Much has happened in the last two weeks: the selection of North Carolina's Senator John Edwards as his running mate; a spate of polls showing he has pulled into a narrow lead in the White House race; the apparent fading of the Ralph Nader threat - not to mention the renewed speculation that a nervous George Bush will drop Vice-President Dick Cheney from the Republican ticket.

But as Americans start to ponder whether to send Mr Bush to an early retirement on 2 November, they are nagged by the same question as four months ago, when the Massachusetts Senator completed his primary campaign near-sweep: who precisely is John Forbes Kerry, and how would he perform as the most powerful man in the world?
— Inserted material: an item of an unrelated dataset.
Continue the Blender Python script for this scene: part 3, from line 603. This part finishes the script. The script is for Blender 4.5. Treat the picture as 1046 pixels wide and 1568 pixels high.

Presidential nominating conventions are not what they used to be. All is pre-scripted and choreographed to the nanosecond. But Mr Kerry's televised acceptance speech on 29 July will be his best and perhaps his last chance to introduce himself to the people.

John Kerry is a mass of contradictions. He is one of the most liberal members of the Senate but also, thanks to the $1bn fortune of his wife Teresa Heinz Kerry, unquestionably the richest.

He is a "regular guy" who favours blue-collar sports such as ice hockey and a war hero who risked his life in Vietnam to save those of his comrades. But he is also arguably the most cosmopolitan candidate ever, certainly since that other JFK from Massachusetts, 44 years ago.

More than $80m (£43m) of Bush/Cheney campaign TV advertising has tried to provide an answer to the question, seeking to define the Senator as an unreconstructed liberal, and a "flipflopper" who constantly changes position on issues.

Fortunately for the Demo-crats, attack ads are no match for real life - unflattering reports on the 9/11 terrorist attacks and the shambolic pre- war intelligence on Iraq's fictitious weapons, which Mr Bush so devoutly believed, coupled with an economic recovery which most people haven't noticed in their daily lives.

Mr Kerry hasn't exactly set the campaign trail alight, but polls consistently have him a point or two ahead. He cannot coast to victory. He desperately needs to make a compelling case why he should be the 44th President.

The Kerry method of speech-writing is odd. Aides say he sets down his words in longhand, and then edits the text by cutting and pasting - literally, with scissors and glue. The process is thorough, but laborious and cumbersome, a bit like the man himself in public. It also magnifies the candidate's tendency to over-elaborate. On the night of 29 June, nothing would be more disastrous for the Democratic cause.